→ The exercise: Copy out the listing in full, exactly as written, but not its pictures.

Records with scene code

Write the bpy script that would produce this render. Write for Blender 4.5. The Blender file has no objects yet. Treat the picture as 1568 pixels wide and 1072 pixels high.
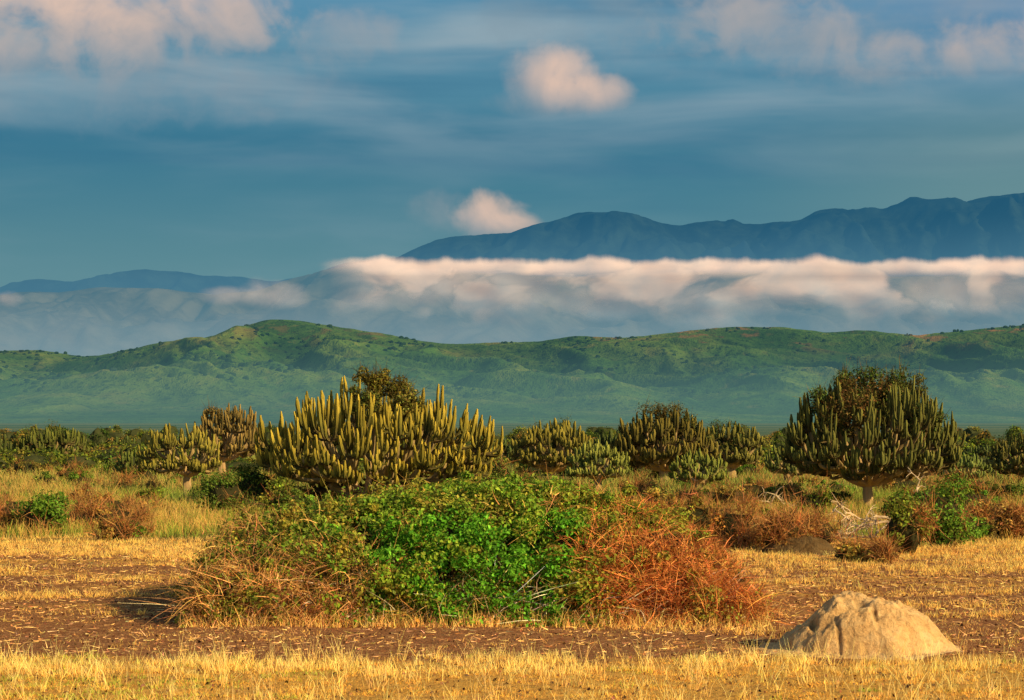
import bpy, math, numpy as np
from mathutils import Vector
rng=np.random.default_rng(7)
F=3537.0; CH=3.0; HY=640.0; CX=784.0
def PX(px,d): return (px-CX)*d/F
def PZ(py,d): return CH+(HY-py)*d/F
def GD(py): return F*CH/(py-HY)
def lin(r,g,b):
    f=lambda c:(c/255/12.92 if c/255<=0.04045 else ((c/255+0.055)/1.055)**2.4)
    return np.array([f(r),f(g),f(b)])
SR=math.radians(128); SE=math.radians(25)
SUN=np.array([math.sin(SR)*math.cos(SE),math.cos(SR)*math.cos(SE),math.sin(SE)])
# ---------- noise ----------
def perlin(x,y,seed=0):
    xi=np.floor(x).astype(np.int64); yi=np.floor(y).astype(np.int64)
    xf=x-xi; yf=y-yi
    def g(ix,iy,dx,dy):
        h=(ix*374761393+iy*668265263+seed*982451653)&0xffffffff
        h=((h^(h>>13))*1274126177)&0xffffffff
        a=((h^(h>>16))&0xffff)/65536.0*2*np.pi
        return np.cos(a)*dx+np.sin(a)*dy
    u=xf*xf*xf*(xf*(xf*6-15)+10); v=yf*yf*yf*(yf*(yf*6-15)+10)
    a=g(xi,yi,xf,yf); b=g(xi+1,yi,xf-1,yf); c=g(xi,yi+1,xf,yf-1); d=g(xi+1,yi+1,xf-1,yf-1)
    return (a+(b-a)*u+((c+(d-c)*u)-(a+(b-a)*u))*v)*1.5
def fbm(x,y,o=5,seed=0,ridged=False):
    s=0;a=1;t=0
    for i in range(o):
        n=perlin(x*2**i,y*2**i,seed+i*17)
        if ridged: n=1-2*np.sqrt(n*n+.004)
        s=s+n*a;t+=a;a*=0.5
    return s/t
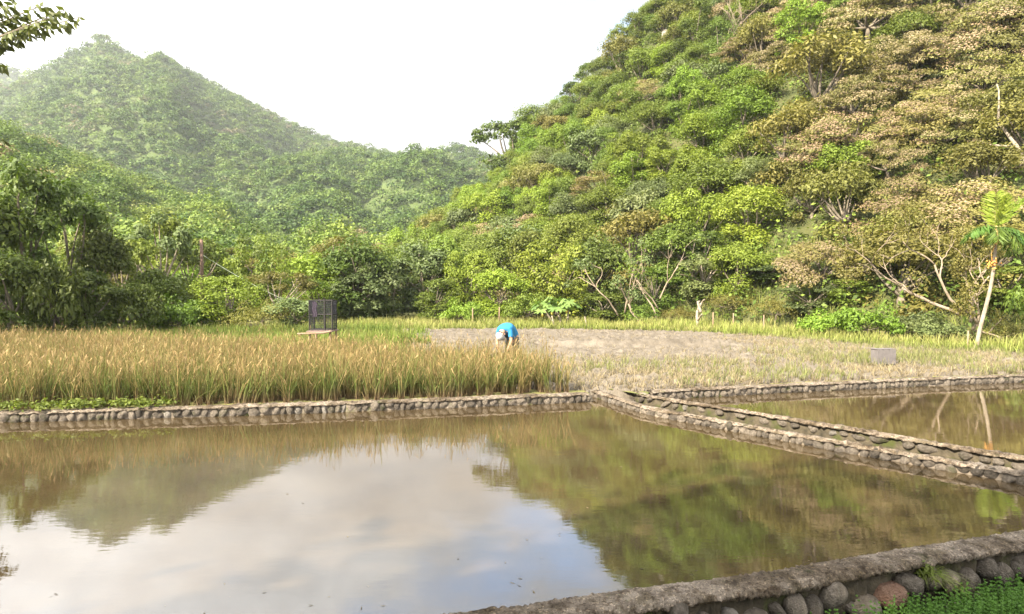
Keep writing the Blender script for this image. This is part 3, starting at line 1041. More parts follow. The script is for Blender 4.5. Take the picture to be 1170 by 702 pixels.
tag(obj('ground', mesh_np('ground', [(-1500, -300, -0.5), (1500, -300, -0.5), (1500, 1500, -0.5), (-1500, 1500, -0.5)], [(0, 1, 2, 3)], [M['mud']])), kind='structure')
fld = [(-1490, 9)] + [tuple(p + np.array([0, 0.12])) for p in WA] + [tuple(DA[0] + np.array([0.05, 0.0])), tuple(DB[1] + np.array([0, 0.1])), tuple(WB[0] + np.array([0, 0.1]))] + [tuple(p + np.array([0, 0.1])) for p in WB[1:]] + [(1490, 17.2), (1490, 1490), (-1490, 1490)]
poly_sheet('field', fld, -0.03, M['field'])
oa, ob = np.array([0.07, 0.06]), np.array([0.04, 0.05])
poly_sheet('water', [(-40, 14), (-40, -6), (-3, 2.2)] + [tuple(p + np.array([0.0, -0.12])) for p in NW[:-1]] + [(6.1, 5.8)] + [tuple(p + oa) for p in DA[4:0:-1]] + [(DA[1][0], 14)], -0.165, M['water'])
poly_sheet('water', [tuple(p + ob) for p in DB[1:]] + [(26, 3.2), (26, 18.5), (DB[1][0] + 0.04, 18.5)], -0.17, M['water'])
poly_sheet('channel_bed', [tuple(p) for p in DA] + [tuple(p) for p in DB[::-1]], -0.23, M['mud'])

# ploughed stubble field: rough sheet with clods and a low bund
xs, ys = np.arange(-9.5, 17, 0.11), np.arange(12.2, 35, 0.13)
X, Y = np.meshgrid(xs, ys)
Z = 0.02 + 0.035 * noise2(X, Y, 0.8, 3) + 0.04 * noise2(X, Y, 0.22, 4, 2) + 0.03 * RNG.normal(size=X.shape)
bl = 23.3 + 0.05 * X
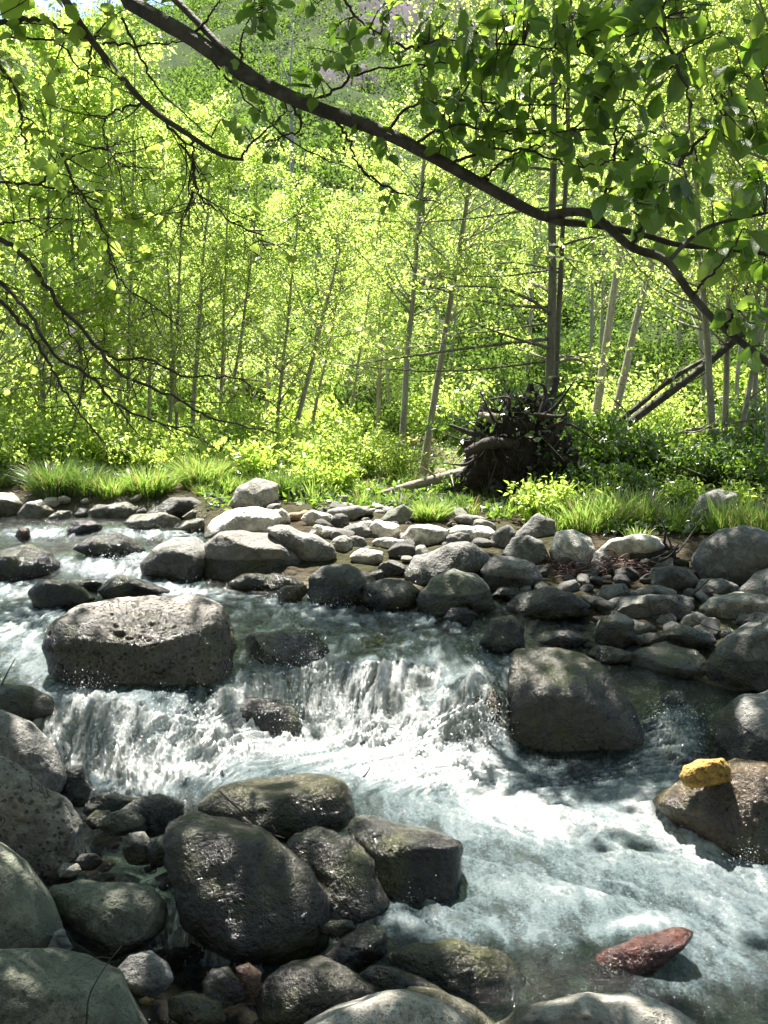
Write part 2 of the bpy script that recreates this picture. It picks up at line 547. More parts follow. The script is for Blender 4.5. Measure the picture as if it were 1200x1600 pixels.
# ------------------------------------------------------------------ the lie of the land and the water
W_COLS = [
    (-400, [(1.2, -.1), (3.3, 0), (3.6, .02), (4.0, .24), (5.1, .36), (5.9, .40), (6.15, .50), (6.9, .52), (7.1, .58), (9, .62)]),
    (0, [(1.2, -.12), (2.5, -.06), (3.4, 0), (3.55, .03), (3.88, .24), (5.1, .36), (5.9, .40), (6.15, .50), (6.9, .52), (7.1, .58), (9, .62)]),
    (200, [(1.2, -.15), (2.5, -.12), (2.75, 0), (3.42, 0), (3.53, .05), (3.85, .25), (5.1, .36), (5.5, .40), (6.0, .44), (6.15, .50), (6.9, .52), (7.15, .58), (9, .62)]),
    (330, [(1.2, -.15), (2.5, -.12), (2.8, 0), (3.68, 0), (3.82, .06), (4.15, .25), (4.6, .31), (5.2, .38), (6.1, .43), (6.4, .5), (9, .6)]),
    (430, [(1.2, -.15), (2.4, -.12), (2.8, 0), (3.85, 0), (4.05, .06), (4.28, .25), (4.6, .31), (5.2, .38), (6, .42), (9, .5)]),
    (600, [(1.2, -.05), (2.5, -.02), (3, 0), (3.95, 0), (4.1, .07), (4.35, .25), (4.7, .31), (5.3, .38), (9, .5)]),
    (740, [(1.2, -.05), (2.5, -.02), (3.6, 0), (3.75, .05), (4.05, .22), (4.5, .3), (5.2, .37), (9, .5)]),
    (880, [(1.2, -.06), (2.6, -.02), (3.6, 0), (4.0, .05), (4.3, .24), (4.8, .32), (5.3, .36), (9, .5)]),
    (1050, [(1.2, -.08), (2.4, -.05), (3.4, 0), (3.6, .03), (3.95, .15), (4.4, .22), (5, .3), (9, .5)]),
    (1250, [(1.2, -.10), (2.4, -.06), (3.1, -.02), (3.6, .05), (4, .2), (5, .3), (9, .5)]),
]
W_T = np.array([(c[0] - 600) / FPX for c in W_COLS])


def lerp_cols(t, vals):
    t = np.clip(t, W_T[0], W_T[-1] - 1e-6)
    k = np.clip(np.searchsorted(W_T, t, 'right') - 1, 0, len(W_T) - 2)
    u = (t - W_T[k]) / (W_T[k + 1] - W_T[k])
    u = u * u * (3 - 2 * u)
    n = np.arange(len(t))
    return vals[k, n] * (1 - u) + vals[k + 1, n] * u


def Wat(t, d):
    t, d = np.atleast_1d(t).astype(float), np.atleast_1d(d).astype(float)
    vals = np.stack([np.interp(d, [p[0] for p in c[1]], [p[1] for p in c[1]]) for c in W_COLS])
    return lerp_cols(t, vals)


def bank_edge(t):
    px = 600 + FPX * t
    return np.interp(px, [-400, 290, 335, 450, 700, 800, 930, 1000, 1100, 1200, 1500], [8.2, 8.0, 6.5, 5.5, 5.35, 5.2, 4.75, 4.45, 4.15, 3.9, 3.4])


def Gnd(t, d):
    t, d = np.atleast_1d(t).astype(float), np.atleast_1d(d).astype(float)
    B = np.interp(d, [3.2, 4, 5, 6.5, 9, 12, 16, 20, 30, 45, 90, 115, 140], [.04, .16, .32, .60, .80, .82, 1.2, 2.3, 7.0, 15, 42, 52, 54])
    px = 600 + FPX * t
    B = B + 3.6 * sstep(60, 100, d) + sstep(40, 90, d) * (6.0 * np.sin(t * 5 + 0.4) + 7 * np.maximum(t + 0.05, 0) * 3 - 2.2)
    s = sstep(bank_edge(t) - 0.25, bank_edge(t) + 0.3, d)
    depth = 0.16 + 0.06 * np.sin(d * 3 + t * 9)
    bed = Wat(t, d) - depth
    return bed * (1 - s) + B * s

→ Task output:
Write the bpy script that would produce this render. Write for Blender 4.5. The Blender file has no objects yet. Treat the picture as 1568 pixels wide and 1072 pixels high.
import bpy, math, numpy as np
from mathutils import Vector
rng=np.random.default_rng(7)
F=3537.0; CH=3.0; HY=640.0; CX=784.0
def PX(px,d): return (px-CX)*d/F
def PZ(py,d): return CH+(HY-py)*d/F
def GD(py): return F*CH/(py-HY)
def lin(r,g,b):
    f=lambda c:(c/255/12.92 if c/255<=0.04045 else ((c/255+0.055)/1.055)**2.4)
    return np.array([f(r),f(g),f(b)])
SR=math.radians(128); SE=math.radians(25)
SUN=np.array([math.sin(SR)*math.cos(SE),math.cos(SR)*math.cos(SE),math.sin(SE)])
# ---------- noise ----------
def perlin(x,y,seed=0):
    xi=np.floor(x).astype(np.int64); yi=np.floor(y).astype(np.int64)
    xf=x-xi; yf=y-yi
    def g(ix,iy,dx,dy):
        h=(ix*374761393+iy*668265263+seed*982451653)&0xffffffff
        h=((h^(h>>13))*1274126177)&0xffffffff
        a=((h^(h>>16))&0xffff)/65536.0*2*np.pi
        return np.cos(a)*dx+np.sin(a)*dy
    u=xf*xf*xf*(xf*(xf*6-15)+10); v=yf*yf*yf*(yf*(yf*6-15)+10)
    a=g(xi,yi,xf,yf); b=g(xi+1,yi,xf-1,yf); c=g(xi,yi+1,xf,yf-1); d=g(xi+1,yi+1,xf-1,yf-1)
    return (a+(b-a)*u+((c+(d-c)*u)-(a+(b-a)*u))*v)*1.5
def fbm(x,y,o=5,seed=0,ridged=False):
    s=0;a=1;t=0
    for i in range(o):
        n=perlin(x*2**i,y*2**i,seed+i*17)
        if ridged: n=1-2*np.sqrt(n*n+.004)
        s=s+n*a;t+=a;a*=0.5
    return s/t
Keep writing the Blender script for this image. This is part 3, starting at line 1041. More parts follow. The script is for Blender 4.5. Take the picture to be 1170 by 702 pixels.
tag(obj('ground', mesh_np('ground', [(-1500, -300, -0.5), (1500, -300, -0.5), (1500, 1500, -0.5), (-1500, 1500, -0.5)], [(0, 1, 2, 3)], [M['mud']])), kind='structure')
fld = [(-1490, 9)] + [tuple(p + np.array([0, 0.12])) for p in WA] + [tuple(DA[0] + np.array([0.05, 0.0])), tuple(DB[1] + np.array([0, 0.1])), tuple(WB[0] + np.array([0, 0.1]))] + [tuple(p + np.array([0, 0.1])) for p in WB[1:]] + [(1490, 17.2), (1490, 1490), (-1490, 1490)]
poly_sheet('field', fld, -0.03, M['field'])
oa, ob = np.array([0.07, 0.06]), np.array([0.04, 0.05])
poly_sheet('water', [(-40, 14), (-40, -6), (-3, 2.2)] + [tuple(p + np.array([0.0, -0.12])) for p in NW[:-1]] + [(6.1, 5.8)] + [tuple(p + oa) for p in DA[4:0:-1]] + [(DA[1][0], 14)], -0.165, M['water'])
poly_sheet('water', [tuple(p + ob) for p in DB[1:]] + [(26, 3.2), (26, 18.5), (DB[1][0] + 0.04, 18.5)], -0.17, M['water'])
poly_sheet('channel_bed', [tuple(p) for p in DA] + [tuple(p) for p in DB[::-1]], -0.23, M['mud'])

# ploughed stubble field: rough sheet with clods and a low bund
xs, ys = np.arange(-9.5, 17, 0.11), np.arange(12.2, 35, 0.13)
X, Y = np.meshgrid(xs, ys)
Z = 0.02 + 0.035 * noise2(X, Y, 0.8, 3) + 0.04 * noise2(X, Y, 0.22, 4, 2) + 0.03 * RNG.normal(size=X.shape)
bl = 23.3 + 0.05 * X
Write part 2 of the bpy script that recreates this picture. It picks up at line 547. More parts follow. The script is for Blender 4.5. Measure the picture as if it were 1200x1600 pixels.
# ------------------------------------------------------------------ the lie of the land and the water
W_COLS = [
    (-400, [(1.2, -.1), (3.3, 0), (3.6, .02), (4.0, .24), (5.1, .36), (5.9, .40), (6.15, .50), (6.9, .52), (7.1, .58), (9, .62)]),
    (0, [(1.2, -.12), (2.5, -.06), (3.4, 0), (3.55, .03), (3.88, .24), (5.1, .36), (5.9, .40), (6.15, .50), (6.9, .52), (7.1, .58), (9, .62)]),
    (200, [(1.2, -.15), (2.5, -.12), (2.75, 0), (3.42, 0), (3.53, .05), (3.85, .25), (5.1, .36), (5.5, .40), (6.0, .44), (6.15, .50), (6.9, .52), (7.15, .58), (9, .62)]),
    (330, [(1.2, -.15), (2.5, -.12), (2.8, 0), (3.68, 0), (3.82, .06), (4.15, .25), (4.6, .31), (5.2, .38), (6.1, .43), (6.4, .5), (9, .6)]),
    (430, [(1.2, -.15), (2.4, -.12), (2.8, 0), (3.85, 0), (4.05, .06), (4.28, .25), (4.6, .31), (5.2, .38), (6, .42), (9, .5)]),
    (600, [(1.2, -.05), (2.5, -.02), (3, 0), (3.95, 0), (4.1, .07), (4.35, .25), (4.7, .31), (5.3, .38), (9, .5)]),
    (740, [(1.2, -.05), (2.5, -.02), (3.6, 0), (3.75, .05), (4.05, .22), (4.5, .3), (5.2, .37), (9, .5)]),
    (880, [(1.2, -.06), (2.6, -.02), (3.6, 0), (4.0, .05), (4.3, .24), (4.8, .32), (5.3, .36), (9, .5)]),
    (1050, [(1.2, -.08), (2.4, -.05), (3.4, 0), (3.6, .03), (3.95, .15), (4.4, .22), (5, .3), (9, .5)]),
    (1250, [(1.2, -.10), (2.4, -.06), (3.1, -.02), (3.6, .05), (4, .2), (5, .3), (9, .5)]),
]
W_T = np.array([(c[0] - 600) / FPX for c in W_COLS])


def lerp_cols(t, vals):
    t = np.clip(t, W_T[0], W_T[-1] - 1e-6)
    k = np.clip(np.searchsorted(W_T, t, 'right') - 1, 0, len(W_T) - 2)
    u = (t - W_T[k]) / (W_T[k + 1] - W_T[k])
    u = u * u * (3 - 2 * u)
    n = np.arange(len(t))
    return vals[k, n] * (1 - u) + vals[k + 1, n] * u


def Wat(t, d):
    t, d = np.atleast_1d(t).astype(float), np.atleast_1d(d).astype(float)
    vals = np.stack([np.interp(d, [p[0] for p in c[1]], [p[1] for p in c[1]]) for c in W_COLS])
    return lerp_cols(t, vals)


def bank_edge(t):
    px = 600 + FPX * t
    return np.interp(px, [-400, 290, 335, 450, 700, 800, 930, 1000, 1100, 1200, 1500], [8.2, 8.0, 6.5, 5.5, 5.35, 5.2, 4.75, 4.45, 4.15, 3.9, 3.4])


def Gnd(t, d):
    t, d = np.atleast_1d(t).astype(float), np.atleast_1d(d).astype(float)
    B = np.interp(d, [3.2, 4, 5, 6.5, 9, 12, 16, 20, 30, 45, 90, 115, 140], [.04, .16, .32, .60, .80, .82, 1.2, 2.3, 7.0, 15, 42, 52, 54])
    px = 600 + FPX * t
    B = B + 3.6 * sstep(60, 100, d) + sstep(40, 90, d) * (6.0 * np.sin(t * 5 + 0.4) + 7 * np.maximum(t + 0.05, 0) * 3 - 2.2)
    s = sstep(bank_edge(t) - 0.25, bank_edge(t) + 0.3, d)
    depth = 0.16 + 0.06 * np.sin(d * 3 + t * 9)
    bed = Wat(t, d) - depth
    return bed * (1 - s) + B * s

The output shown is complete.